One of the actors from the show described it as "untouched by the terrible brutalism of modern life", continuing: "It's a decent, good place, slightly frozen in time, and I love it". There was great, heartfelt, accent on that last phrase.
Later, after repeating the "frozen in time" remark, he said, "but also modern. It's eccentric. It's polite and it's just something I think about England that needs to be preserved and long may it live."
There's no doubt that there is a rise in visitor numbers as a result of being a location for a popular TV show, so it's good to see that a third series of Kingdom is currently being filmed.
However, I suspect that many who come, even those who do not watch the show, will react in the same way as Tony Slattery, whose remarks I have quoted. The town needs to build on that image.
With all the talk of a downturn in the economy, the price of oil, and the increasing concern for green issues, more and more people will be less likely to jet off abroad for their holidays. There will be more people taking short breaks in this country, so getting the town known as a great visitor destination really is important to Swaffham over the next few years.

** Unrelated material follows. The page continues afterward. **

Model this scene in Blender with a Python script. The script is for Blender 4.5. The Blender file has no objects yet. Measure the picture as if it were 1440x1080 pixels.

This is one reason why, recently, I expressed my concern about the lack of development of the town council website. Now I have discovered someone else who feels the same way as me. On the page reporting its closure, the
www.swaffham.net says: "Our belief is that no website is better than an out-of-date website", adding, "we leave that to the publicly-funded town website."
There is no doubt that the town council could do a great deal to promote tourism through its website – and it needs to!